I swear, there are some organizations to which I’ve given relatively small amounts (usually in one of those “in lieu of flowers, the family of the deceased asks that donations be given to xyz” situations) where the number of return address labels, refrigerator magnets, glossy brochures, etc. that I’ve received had to have cost them more than the money I gave.

I usually don’t mention it for cash donations unless it is in someone’s name for a funeral or something. I have donated anonymously many times to help cover funeral expenses of young people or others whose families needs the help. The funeral home knows, but I always say to put it down as anonymous. I do talk about blood donations, but that is to encourage others who can to donate. I might casually mention taking 3 bags of clothes to a thrift store but that is for the praise for getting rid of stuff, not for my amazing charitable deeds :D.

Recently someone offered to anonymously match contributions for my church’s building fund dollar for dollar up to 75K! Now, THAT is SOME anonymous contribution. Usually, for that kind of money, people want their name on something! (so far we have raised 50 K with one week to go!)

Yes; on-line giving is convenient but there isn’t an easy way to opt out of future mailings which are pretty much guaranteed. And I know my info has been shared/sold because now I get umpteen mailings from similar places.

I always use a fake phone number and the house phone isn’t in my name, but somehow I have still gotten a couple of calls.
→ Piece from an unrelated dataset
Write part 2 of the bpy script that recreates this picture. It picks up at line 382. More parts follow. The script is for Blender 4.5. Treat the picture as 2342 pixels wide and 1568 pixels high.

I avoid the phone like the plague so that is particularly annoying.

I tell people about donating blood, because I figure it might encourage them to do the same.

I will tell where I donate if it come up in conversation. I will not initiate that conversation nor divulge how much I donate. Charitable giving is a very personal matter to me.

I donate to local charities with a focus on maximum impact on feeding and housing those in need near me. These are my choices and far from the only useful way to contribute to the world.

To answer the question more succinctly? No. I do not tell when I donate.

It always comes up when someone visits our home, as we have a large pile of foodstuffs in the dining area that is just the tip of the iceberg (the bulk of the lunch food is in the basement). People always ask what it’s about and we explain what we are doing. This is food that we can’t put in the basement, as it would be susceptible to rodents (mac/cheese, oatmeal packets, etc.). We always get an odd look from maintenance people who have to enter the basement and then see the cases of Chef Boyardee, soup and chili, and then have to explain that no, we’re not hoarders, and blahblahblah.

I see nothing wrong with encouraging others to be charitable, so have no compunction about telling them what we do. There’s too much lip service in this country and not enough action.